A new student movement wants you to log off

By Julie Halpert, The New York Times Company

Millennials may have been the first generation to come of age online, but their Gen Z successors have truly grown up with it — and hardly ever log off.

A 2018 Pew Research Center survey found that 95% of teenagers have access to a smartphone; 45% say they use the internet almost constantly. For many of them, social media has been a space for self-expression, entertainment and connection.

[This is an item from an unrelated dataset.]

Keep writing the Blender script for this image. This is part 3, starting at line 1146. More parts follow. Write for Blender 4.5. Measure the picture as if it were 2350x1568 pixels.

But as social media use has risen among teenagers, so have rates of depression, anxiety and suicide. Although the relationship is not directly correlational, there is evidence that some platforms have exacerbated young people’s mental health issues; for instance, internal research documents from Facebook, leaked to The Wall Street Journal by whistleblower Frances Haugen, showed that Instagram worsened body-image issues for 1 in 3 teenage girls.

A March study published in the scientific journal Nature found that the relationship between social media use and mental health varied by age, but that there were two windows where social media use was more likely to have a negative effect on the well-being of adolescents: at the start of puberty and again around age 19.

Emma Lembke, a rising sophomore at Washington University in St. Louis, experienced those negative effects firsthand. That’s why she started the Log Off Movement in June 2020. The project aims to spur dialogue among young people who are feeling the adverse effects of social media and want to adjust their relationship to it.

In a phone interview, Lembke, 19, spoke about the movement she started, the upsides and downsides of social media, and how she has worked to loosen its hold on her well-being. The interview has been edited for clarity.

Q: What was the first social network you joined?

A: I joined Instagram when I was 12.

Q: What was the experience of being on social media like for you?

A: I was spending at least six hours a day on these apps, just mindlessly scrolling, absorbing all of these unrealistic body standards. That down the line resulted in disordered eating. It just became this horrific loop of going on these apps, specifically Instagram, feeling worse about myself, but feeling as though I could not stop scrolling because it has this weird power over me. Social media served as a tool for amplification of negative attributes and feelings that I really didn’t want to have.